Cuando en este país desaparece una persona, probablemente fallecida en accidente o asesinada, se advierte una violencia de género o un maltrato hacia un individuo, salta la alarma y la indignación colectiva, los medios sobresiguen el acontecimiento hasta el hastío. Los padres de la víctima suplican públicamente. Alguno, pide audiencia con el presidente de la nación. La policía invierte tanto tiempo y medios en la búsqueda de un cuerpo que, traducido en dinero sería mucho, mucho dinero. Por supuesto el asunto se merece ésta atención o más.
Sin embargo, estamos sordos y ciegos ante los horrores como éste pero, multiplicado por mil, que ocurren fuera de nuestro entorno. Cuando, en cualquier país con un cacique al mando, se le permite que haga y deshaga como un Dios y un demonio a la vez.
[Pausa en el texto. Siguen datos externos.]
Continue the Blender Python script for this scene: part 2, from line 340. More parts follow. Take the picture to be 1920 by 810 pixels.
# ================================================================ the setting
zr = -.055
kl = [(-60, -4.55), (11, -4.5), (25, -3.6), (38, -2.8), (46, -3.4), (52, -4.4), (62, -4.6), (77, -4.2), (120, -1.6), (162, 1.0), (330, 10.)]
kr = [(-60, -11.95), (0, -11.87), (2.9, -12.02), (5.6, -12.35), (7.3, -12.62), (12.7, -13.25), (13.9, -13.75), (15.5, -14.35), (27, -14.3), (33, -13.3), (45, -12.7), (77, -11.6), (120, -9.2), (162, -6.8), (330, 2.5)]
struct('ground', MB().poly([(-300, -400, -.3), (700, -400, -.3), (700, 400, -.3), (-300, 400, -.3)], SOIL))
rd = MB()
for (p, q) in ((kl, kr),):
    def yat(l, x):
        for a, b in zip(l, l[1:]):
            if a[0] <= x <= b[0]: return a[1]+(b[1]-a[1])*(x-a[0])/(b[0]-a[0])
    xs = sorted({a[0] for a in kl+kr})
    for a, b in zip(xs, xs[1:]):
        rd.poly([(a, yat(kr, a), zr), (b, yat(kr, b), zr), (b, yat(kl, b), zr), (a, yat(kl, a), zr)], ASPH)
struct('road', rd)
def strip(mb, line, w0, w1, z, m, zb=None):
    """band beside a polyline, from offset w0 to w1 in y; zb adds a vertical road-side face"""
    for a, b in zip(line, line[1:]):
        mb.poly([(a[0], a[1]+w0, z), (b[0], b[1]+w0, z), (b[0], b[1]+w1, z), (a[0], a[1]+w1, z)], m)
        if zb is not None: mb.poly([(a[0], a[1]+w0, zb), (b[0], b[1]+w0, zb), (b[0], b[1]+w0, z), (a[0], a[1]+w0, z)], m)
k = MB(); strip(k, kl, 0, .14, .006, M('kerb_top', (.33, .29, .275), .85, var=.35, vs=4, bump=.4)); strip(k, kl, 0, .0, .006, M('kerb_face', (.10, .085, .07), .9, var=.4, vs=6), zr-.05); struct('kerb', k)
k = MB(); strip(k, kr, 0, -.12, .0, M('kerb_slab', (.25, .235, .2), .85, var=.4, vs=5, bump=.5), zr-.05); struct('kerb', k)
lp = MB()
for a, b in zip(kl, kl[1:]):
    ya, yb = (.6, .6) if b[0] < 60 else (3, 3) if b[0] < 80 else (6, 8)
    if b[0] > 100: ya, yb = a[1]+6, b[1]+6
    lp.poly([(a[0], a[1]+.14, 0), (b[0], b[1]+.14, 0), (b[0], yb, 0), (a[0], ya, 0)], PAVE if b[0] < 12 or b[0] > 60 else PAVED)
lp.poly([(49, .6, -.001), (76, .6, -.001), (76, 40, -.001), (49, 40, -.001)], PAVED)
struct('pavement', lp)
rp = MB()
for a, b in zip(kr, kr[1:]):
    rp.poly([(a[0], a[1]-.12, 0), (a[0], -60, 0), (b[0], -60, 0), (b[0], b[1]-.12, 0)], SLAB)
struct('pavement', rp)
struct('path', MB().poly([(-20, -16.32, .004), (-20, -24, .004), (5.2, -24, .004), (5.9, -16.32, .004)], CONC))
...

Estamos tan acostumbrados a las palabras que no pensamos en su verdadero significado. Podemos leer en la prensa: “mil muertos”, sin pensar en los inocentes caídos por la maldad o la despreocupación ajena, ni pensamos en la madre que recoge del suelo a su hijo de cinco años mutilado. Podemos leer: “tortura” sin pensar lo que es saber que vas a morir de dolor mientras se ríen de ti. Podemos leer: “injusticia”, sin imaginar la impotencia del que ha sido despreciado y pisoteado.
Cuando el terrorismo mata aquí a una persona, España entera se indigna, se solidariza y se manifiesta en la calle. Cuando en otra parte matan a mil, entonces sólo es un titular. Nadie sale a exigir la cabeza del criminal, del genocida. Así todos permitimos que esto continúe ocurriendo, sin censuras.